The particular case in point: Going Hollywood (1933), a uniquely soporific, witless, and charmless musical vehicle for Hearst mistress Marion Davies (so dreadfully dull here that it hardly seems the same actress as the vibrant and talented star of King Vidor’s wonderful 1928 silent comedy The Patsy) and an eerily young Bing Crosby, its witlessness and charmlessness all the stranger considering the cachet of Raoul Walsh in the director’s chair and Algonquin Round Table alum Donald Ogden Stewart penning the screenplay. Drearily following its directionless, paper-thin plot as wannabe star Davies follows crooner Crosby to the titular destination, the film obligingly and inexplicably reaches the crisis Rock-Bottom moment: after some head-scratching bump in their passionless romance, Crosby retreats to a bar in the company of shrewish French siren Fifi d’Orsay, whose previous advances have not even occasioned a raise of one drooping eyebrow throughout. Slumping against the bar in what is supposed to be alcoholic infatuation but more resembles an impotent narcotic haze, eyes focused intently in the unseen d’Orsay’s general direction, Crosby begins to sing Arthur Freed’s “Temptation.” And then, The Cut: to an extreme close-up of d’Orsay’s emptily alluring face, smiling lasciviously out at the viewer.
This sequence was curious enough when included in the 1976 clip-reel feature That’s Entertainment!

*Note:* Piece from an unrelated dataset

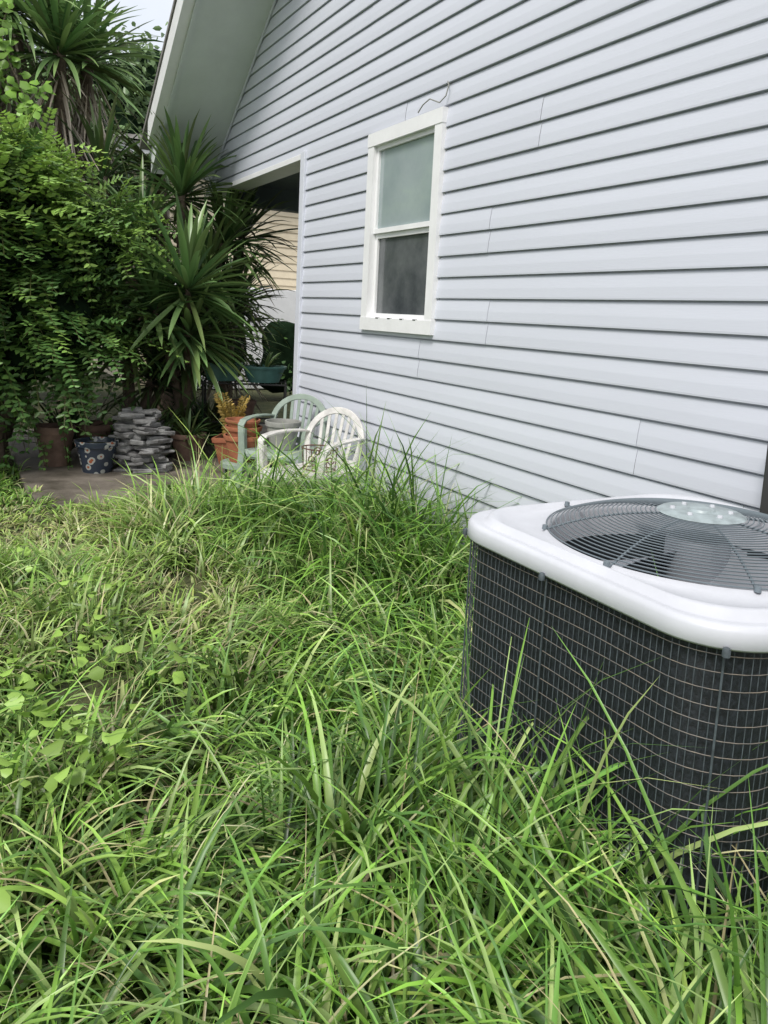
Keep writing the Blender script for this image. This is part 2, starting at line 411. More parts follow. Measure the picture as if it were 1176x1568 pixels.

Part II, but viewed in context it becomes even stranger. Bodies not even in the same shot, eyelines having no correlation to each other—Crosby staring vaguely off to the left while Fifi d’Orsay confronts directly the spectator’s gaze—the two pieces of film are linked only by the masquerade of passion voiced by the song, which, in absence of any causal explanation within the plot itself, becomes in effect the narrative engine of the scene. Bound together by this thinnest of pretenses, sound and image take flight from narrative meaning and direct themselves towards the purely fetishistic, taking leave of the film’s story world and addressing the audience directly; yet that very same taking leave is what dissipates the image’s fetishistic appeal.
Stripped of any traits of her former character, d’Orsay’s face becomes enshrined as love goddess solely through the logic-defying action of the cut; the viewer is thrust up against a contextless image purporting to entice their deepest carnal yearnings by sheer virtue of its assertive presence, regardless of any innate appeal therein. Unyoked from the film’s narrative by the unmeeting gazes of Crosby and d’Orsay across the void of the cut, the effect is one of disturbance rather than pleasure. Voiding its own prior meaning, the film attempts to provide the viewer’s dream directly, yet the very explicitness of manufacture undoes any possibility of audience gratification.
Was the cut occasioned by some perverse willfulness on the part of the filmmakers or some systemic contradiction? What matters is that sophisticated technique has revealed its utter ignorance of the mass emotions it’s trying to manipulate—has, in effect, provided an inner critique of its own workings. The rupture between the manufacture of industrialized entertainment and the elusive fluctuations of audience pleasure finds appropriate expression in a single cut, a bodiless non-thing marking the collision between Crosby’s distraction and d’Orsay’s confrontation, between casual viewer and grasping film. If studio knowledge of audience desires is what secures them their continuing power, it’s encouraging to note that that “knowledge” is as much (or even more) wishful thinking on the part of the studio as it is wish fulfillment on the part of the audience.